September 6, 2022
ALEXANDRIA, Va. (Kratos/Constellations) — It’s only a matter of time before a quantum computer is developed with the number of physical qubits required to render current public key encryption obsolete.
The nightmare scenario of “Q-Day” is not the sci-fi fantasy it was in the early 1990s. The most cautious experts believe a quantum computer could be developed by 2025 that’s powerful enough to break a 2048-bit RSA key in a matter of hours—a feat that would take trillions of years for a conventional supercomputer. Most experts expect to reach a critical point in 15 years, according to the latest Quantum Threat Timeline Report.

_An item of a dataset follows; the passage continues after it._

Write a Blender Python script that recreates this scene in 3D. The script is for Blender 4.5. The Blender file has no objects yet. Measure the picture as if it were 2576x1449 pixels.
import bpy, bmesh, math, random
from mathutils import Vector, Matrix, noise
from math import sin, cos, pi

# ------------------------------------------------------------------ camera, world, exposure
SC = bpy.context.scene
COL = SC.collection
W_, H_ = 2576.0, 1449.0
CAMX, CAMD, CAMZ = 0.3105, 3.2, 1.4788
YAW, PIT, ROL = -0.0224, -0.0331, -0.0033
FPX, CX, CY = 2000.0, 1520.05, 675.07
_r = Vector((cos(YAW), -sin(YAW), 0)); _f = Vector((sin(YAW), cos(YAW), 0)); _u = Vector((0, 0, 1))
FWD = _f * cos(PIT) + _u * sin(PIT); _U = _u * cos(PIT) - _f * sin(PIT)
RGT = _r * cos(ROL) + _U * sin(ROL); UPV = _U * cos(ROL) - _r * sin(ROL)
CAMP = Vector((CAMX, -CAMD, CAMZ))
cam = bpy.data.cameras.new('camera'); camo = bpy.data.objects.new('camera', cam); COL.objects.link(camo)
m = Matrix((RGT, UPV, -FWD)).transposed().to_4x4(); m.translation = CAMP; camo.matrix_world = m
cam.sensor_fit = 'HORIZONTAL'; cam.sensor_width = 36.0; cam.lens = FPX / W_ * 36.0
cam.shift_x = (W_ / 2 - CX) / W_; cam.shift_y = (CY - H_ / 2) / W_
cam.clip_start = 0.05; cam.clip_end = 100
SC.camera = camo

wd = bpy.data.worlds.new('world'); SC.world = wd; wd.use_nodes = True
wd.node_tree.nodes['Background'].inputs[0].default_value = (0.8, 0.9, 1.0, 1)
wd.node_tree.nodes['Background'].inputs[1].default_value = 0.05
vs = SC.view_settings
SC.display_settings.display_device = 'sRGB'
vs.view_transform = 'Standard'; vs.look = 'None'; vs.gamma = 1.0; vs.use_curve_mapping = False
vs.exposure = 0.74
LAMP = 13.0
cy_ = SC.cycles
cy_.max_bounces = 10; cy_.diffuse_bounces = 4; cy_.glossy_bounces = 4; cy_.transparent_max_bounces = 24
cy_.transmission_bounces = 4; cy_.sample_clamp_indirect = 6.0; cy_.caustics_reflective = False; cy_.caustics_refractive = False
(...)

“Some of the scary stories, unfortunately, those are real,” said Chune Yang Lum, CEO of SpeQtral, a Singapore-based company working on satellite-based quantum key distribution (QKD). That a large enough quantum computer will eventually break RSA encryption is “grounded in fact and in physics theory.”
SpeQtral’s recommendation: don’t wait. Governments, agencies and entities with very low cybersecurity risk tolerance should start thinking about migrating to quantum encryption sooner than later. For organizations with a global footprint, satellite-based QKD can assure essentially hack-proof communications.
“It’s inherently required and necessary to start thinking about being quantum secure,” Lum said. “So, think about how to start early, how to migrate and how to plan forward.”